Oddly enough, hydrants either fail on the coldest or hottest day of the year. It might even be a law.
Then you dig them up.
I’ve done that a dozen times over the years, usually with a backhoe. But this summertime was back in the 1960s, when the cost of hiring a man with a backhoe was real money. Luckily, we already had a spade. I was in my early teens and that day my job was standing at the top of the hole, emptying the buckets of sticky, wet, clay my father handed up. I vividly remember how the sweat poured into my eyes, a wet and salty misery.
And I had the easy part of the job.
Did I mention it was summertime?

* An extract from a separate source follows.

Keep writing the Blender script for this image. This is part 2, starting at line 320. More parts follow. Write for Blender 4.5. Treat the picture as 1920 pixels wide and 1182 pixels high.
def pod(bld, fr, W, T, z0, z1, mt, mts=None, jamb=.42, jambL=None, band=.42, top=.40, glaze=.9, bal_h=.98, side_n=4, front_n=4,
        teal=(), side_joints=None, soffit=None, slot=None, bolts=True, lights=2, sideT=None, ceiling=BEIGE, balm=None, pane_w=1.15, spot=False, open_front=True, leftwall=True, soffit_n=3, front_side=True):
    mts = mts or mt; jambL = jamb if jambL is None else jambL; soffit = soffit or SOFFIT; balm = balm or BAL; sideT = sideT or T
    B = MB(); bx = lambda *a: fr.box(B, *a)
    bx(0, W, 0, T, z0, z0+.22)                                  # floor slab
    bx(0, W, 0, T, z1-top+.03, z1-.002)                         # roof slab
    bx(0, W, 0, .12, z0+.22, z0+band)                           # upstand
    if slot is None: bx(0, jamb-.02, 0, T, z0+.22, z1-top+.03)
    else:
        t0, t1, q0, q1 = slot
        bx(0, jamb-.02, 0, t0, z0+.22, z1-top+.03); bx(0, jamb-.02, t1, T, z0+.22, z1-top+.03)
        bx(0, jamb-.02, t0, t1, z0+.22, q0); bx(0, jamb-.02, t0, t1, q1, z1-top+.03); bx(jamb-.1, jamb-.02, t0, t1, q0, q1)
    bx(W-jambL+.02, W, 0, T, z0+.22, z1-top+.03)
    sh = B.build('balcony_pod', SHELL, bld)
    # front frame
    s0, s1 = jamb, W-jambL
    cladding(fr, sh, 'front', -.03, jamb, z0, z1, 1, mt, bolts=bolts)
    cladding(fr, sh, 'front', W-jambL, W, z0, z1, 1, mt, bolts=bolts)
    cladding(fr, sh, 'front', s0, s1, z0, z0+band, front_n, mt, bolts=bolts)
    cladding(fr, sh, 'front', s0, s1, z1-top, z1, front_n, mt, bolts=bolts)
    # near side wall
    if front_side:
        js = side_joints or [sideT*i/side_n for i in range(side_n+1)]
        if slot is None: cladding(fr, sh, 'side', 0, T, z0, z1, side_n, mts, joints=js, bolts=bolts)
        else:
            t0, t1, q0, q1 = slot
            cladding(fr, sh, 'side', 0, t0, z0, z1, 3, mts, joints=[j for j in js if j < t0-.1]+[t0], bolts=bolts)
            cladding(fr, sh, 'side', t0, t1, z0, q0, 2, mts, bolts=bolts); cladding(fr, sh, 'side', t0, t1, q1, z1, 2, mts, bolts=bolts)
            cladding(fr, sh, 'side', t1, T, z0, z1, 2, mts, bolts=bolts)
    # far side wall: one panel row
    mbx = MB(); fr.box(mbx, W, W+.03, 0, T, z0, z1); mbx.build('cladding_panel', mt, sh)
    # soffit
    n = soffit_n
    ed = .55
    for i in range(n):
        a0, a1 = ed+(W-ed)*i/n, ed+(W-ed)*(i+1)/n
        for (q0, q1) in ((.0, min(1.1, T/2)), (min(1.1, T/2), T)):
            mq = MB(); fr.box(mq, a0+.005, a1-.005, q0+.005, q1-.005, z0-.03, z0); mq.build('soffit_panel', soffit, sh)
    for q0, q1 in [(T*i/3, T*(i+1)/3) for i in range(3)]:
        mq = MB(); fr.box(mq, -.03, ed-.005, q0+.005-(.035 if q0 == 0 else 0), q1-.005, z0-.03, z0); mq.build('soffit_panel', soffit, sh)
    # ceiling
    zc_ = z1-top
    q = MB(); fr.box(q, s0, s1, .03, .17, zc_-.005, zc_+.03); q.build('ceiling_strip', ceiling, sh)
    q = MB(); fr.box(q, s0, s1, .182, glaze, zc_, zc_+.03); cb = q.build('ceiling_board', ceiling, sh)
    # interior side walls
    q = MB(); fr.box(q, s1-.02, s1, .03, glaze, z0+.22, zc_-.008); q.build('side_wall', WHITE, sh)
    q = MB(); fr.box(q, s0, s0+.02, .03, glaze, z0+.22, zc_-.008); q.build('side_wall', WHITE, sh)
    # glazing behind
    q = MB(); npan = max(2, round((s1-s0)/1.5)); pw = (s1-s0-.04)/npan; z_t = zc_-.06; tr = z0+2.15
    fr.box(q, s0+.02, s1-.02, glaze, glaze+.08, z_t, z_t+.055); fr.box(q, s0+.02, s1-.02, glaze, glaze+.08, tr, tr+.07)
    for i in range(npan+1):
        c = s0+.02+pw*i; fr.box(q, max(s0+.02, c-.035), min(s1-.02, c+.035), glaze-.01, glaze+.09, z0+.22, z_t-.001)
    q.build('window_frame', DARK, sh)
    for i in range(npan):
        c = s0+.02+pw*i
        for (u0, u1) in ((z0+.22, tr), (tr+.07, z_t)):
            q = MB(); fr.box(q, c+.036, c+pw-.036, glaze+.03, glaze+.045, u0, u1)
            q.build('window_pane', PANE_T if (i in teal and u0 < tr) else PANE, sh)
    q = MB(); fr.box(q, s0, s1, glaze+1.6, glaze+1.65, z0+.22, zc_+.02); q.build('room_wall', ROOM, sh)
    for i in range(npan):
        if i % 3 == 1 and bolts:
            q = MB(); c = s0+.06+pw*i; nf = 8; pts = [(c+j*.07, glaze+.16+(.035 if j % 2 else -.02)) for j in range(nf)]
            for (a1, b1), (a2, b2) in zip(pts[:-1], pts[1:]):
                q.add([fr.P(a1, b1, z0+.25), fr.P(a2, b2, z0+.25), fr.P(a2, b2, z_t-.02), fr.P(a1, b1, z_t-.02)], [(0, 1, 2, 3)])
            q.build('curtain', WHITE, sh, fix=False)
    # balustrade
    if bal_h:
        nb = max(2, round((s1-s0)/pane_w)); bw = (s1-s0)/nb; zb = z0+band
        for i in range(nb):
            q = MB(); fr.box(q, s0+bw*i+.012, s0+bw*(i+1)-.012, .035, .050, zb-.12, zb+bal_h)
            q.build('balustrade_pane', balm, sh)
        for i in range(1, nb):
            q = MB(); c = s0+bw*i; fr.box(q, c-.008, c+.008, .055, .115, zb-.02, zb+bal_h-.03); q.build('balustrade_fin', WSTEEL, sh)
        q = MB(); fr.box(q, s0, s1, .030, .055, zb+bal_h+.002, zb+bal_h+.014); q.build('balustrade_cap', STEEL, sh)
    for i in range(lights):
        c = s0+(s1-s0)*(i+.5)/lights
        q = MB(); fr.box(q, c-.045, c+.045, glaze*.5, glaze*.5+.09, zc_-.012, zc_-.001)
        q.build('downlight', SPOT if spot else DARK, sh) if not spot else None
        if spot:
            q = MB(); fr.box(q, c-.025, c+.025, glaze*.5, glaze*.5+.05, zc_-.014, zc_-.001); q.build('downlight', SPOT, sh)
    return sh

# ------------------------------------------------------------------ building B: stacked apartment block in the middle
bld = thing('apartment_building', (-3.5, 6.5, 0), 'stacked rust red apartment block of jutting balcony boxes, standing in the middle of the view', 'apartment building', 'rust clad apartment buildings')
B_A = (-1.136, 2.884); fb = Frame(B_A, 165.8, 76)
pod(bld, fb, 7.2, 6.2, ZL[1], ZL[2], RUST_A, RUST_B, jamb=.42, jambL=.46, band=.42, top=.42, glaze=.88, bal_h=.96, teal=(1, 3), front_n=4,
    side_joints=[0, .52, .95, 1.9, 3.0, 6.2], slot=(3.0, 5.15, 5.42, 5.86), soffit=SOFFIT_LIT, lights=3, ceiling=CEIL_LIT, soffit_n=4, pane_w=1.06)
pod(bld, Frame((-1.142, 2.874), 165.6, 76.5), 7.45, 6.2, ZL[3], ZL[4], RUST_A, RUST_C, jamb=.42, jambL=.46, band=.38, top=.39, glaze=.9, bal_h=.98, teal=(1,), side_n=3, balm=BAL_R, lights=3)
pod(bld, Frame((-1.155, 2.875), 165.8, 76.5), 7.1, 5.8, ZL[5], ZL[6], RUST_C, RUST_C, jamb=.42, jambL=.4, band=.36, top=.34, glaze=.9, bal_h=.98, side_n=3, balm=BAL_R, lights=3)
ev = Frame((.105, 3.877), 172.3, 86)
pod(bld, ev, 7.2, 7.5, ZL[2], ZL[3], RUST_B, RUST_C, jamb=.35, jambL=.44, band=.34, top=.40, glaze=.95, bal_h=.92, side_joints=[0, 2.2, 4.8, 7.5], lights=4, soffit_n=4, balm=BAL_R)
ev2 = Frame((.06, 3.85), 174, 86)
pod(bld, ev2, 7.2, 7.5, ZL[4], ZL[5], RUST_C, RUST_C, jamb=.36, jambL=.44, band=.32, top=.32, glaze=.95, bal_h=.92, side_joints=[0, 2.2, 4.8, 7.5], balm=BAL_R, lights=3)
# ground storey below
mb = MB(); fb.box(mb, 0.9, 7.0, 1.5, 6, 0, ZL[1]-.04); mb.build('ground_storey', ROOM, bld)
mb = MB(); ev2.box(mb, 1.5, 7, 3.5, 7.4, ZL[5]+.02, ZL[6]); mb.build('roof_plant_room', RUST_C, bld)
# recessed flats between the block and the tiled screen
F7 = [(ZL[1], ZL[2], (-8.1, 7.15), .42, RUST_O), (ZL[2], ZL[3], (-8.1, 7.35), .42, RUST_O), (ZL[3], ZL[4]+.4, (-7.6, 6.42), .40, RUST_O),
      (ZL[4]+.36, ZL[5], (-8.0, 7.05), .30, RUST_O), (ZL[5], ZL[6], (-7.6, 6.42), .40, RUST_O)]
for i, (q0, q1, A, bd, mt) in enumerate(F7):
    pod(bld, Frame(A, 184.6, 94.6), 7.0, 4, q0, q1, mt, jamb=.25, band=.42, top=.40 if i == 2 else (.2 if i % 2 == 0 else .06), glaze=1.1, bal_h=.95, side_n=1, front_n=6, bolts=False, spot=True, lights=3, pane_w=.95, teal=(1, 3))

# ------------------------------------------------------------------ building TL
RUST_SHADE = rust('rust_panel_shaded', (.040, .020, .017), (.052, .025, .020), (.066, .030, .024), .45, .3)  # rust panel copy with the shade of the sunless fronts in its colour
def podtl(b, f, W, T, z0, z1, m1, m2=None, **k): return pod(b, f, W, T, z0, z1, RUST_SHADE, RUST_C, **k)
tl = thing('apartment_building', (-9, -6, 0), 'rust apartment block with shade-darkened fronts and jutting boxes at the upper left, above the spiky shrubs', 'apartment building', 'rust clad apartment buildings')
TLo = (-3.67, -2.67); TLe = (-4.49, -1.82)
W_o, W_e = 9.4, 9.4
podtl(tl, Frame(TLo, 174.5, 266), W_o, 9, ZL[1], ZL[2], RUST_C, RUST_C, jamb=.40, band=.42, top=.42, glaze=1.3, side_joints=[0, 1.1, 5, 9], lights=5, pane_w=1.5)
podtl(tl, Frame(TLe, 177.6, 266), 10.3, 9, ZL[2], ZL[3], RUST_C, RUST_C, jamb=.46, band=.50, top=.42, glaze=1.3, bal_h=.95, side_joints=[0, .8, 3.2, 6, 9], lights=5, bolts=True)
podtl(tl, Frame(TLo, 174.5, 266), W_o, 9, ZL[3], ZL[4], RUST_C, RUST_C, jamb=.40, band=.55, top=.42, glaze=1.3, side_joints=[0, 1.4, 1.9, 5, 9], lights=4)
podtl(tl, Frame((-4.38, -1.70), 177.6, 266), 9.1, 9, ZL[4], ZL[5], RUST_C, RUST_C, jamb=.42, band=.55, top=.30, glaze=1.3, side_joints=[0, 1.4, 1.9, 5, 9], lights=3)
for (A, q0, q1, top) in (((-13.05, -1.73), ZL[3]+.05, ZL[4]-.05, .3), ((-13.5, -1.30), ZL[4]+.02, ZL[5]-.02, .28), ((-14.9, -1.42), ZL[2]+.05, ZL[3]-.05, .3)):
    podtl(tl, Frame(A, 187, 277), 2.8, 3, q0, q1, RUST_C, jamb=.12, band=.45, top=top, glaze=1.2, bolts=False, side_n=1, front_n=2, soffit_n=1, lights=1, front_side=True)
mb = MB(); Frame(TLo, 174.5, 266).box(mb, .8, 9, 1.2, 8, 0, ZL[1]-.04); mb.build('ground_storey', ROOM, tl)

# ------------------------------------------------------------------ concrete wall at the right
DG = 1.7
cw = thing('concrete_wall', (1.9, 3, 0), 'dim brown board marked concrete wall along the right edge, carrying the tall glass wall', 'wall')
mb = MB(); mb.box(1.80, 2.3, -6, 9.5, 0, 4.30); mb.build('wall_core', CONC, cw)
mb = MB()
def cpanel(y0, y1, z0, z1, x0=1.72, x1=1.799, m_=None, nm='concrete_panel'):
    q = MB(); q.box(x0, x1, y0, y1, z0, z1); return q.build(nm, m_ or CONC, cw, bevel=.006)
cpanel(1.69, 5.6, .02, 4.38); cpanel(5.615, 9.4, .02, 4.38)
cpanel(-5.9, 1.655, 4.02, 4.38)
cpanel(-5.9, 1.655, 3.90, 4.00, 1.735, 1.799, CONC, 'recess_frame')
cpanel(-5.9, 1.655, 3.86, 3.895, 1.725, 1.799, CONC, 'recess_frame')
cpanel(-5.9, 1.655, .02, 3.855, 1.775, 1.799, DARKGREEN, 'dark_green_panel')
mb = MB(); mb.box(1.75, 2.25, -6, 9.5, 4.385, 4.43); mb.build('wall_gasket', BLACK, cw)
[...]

Nothing easy about that day.
Digging up that broken hydrant so a hundred hogs didn’t die of thirst is my clearest summertime memory, but we haven’t delved into baling hay, where the low man on the totem pole got to be the top man in the hay mow, shoving the last bale in right under a roof too hot to touch. Then there’s changing sickle sections while sitting on prickly wheat stubble as storm clouds gathered on the horizon, and still more, many more, memories.
“Summertime” was written by George Gershwin. George grew up in New York, where all he knew of hydrants was the ones he played in on the streets, and the closest bale of hay was in a stable near Central Park. The lyrics were by DuBose Heyward, who did grow up in South Carolina, but his family didn’t work on plantations, they owned them. So, while I’m sure in South Carolina there are plenty of fish jumping and the cotton does get high in the summertime, it wasn’t the sweat of Mr. Heyward’s brow that brought the harvest in.
I’m not sure what the lesson is here. Possibly that you can write a great song without having the faintest idea what you’re talking about. Or maybe it’s something else. I dunno.
But I’ll keep singing, and deep down inside, I’ll be smiling while I do.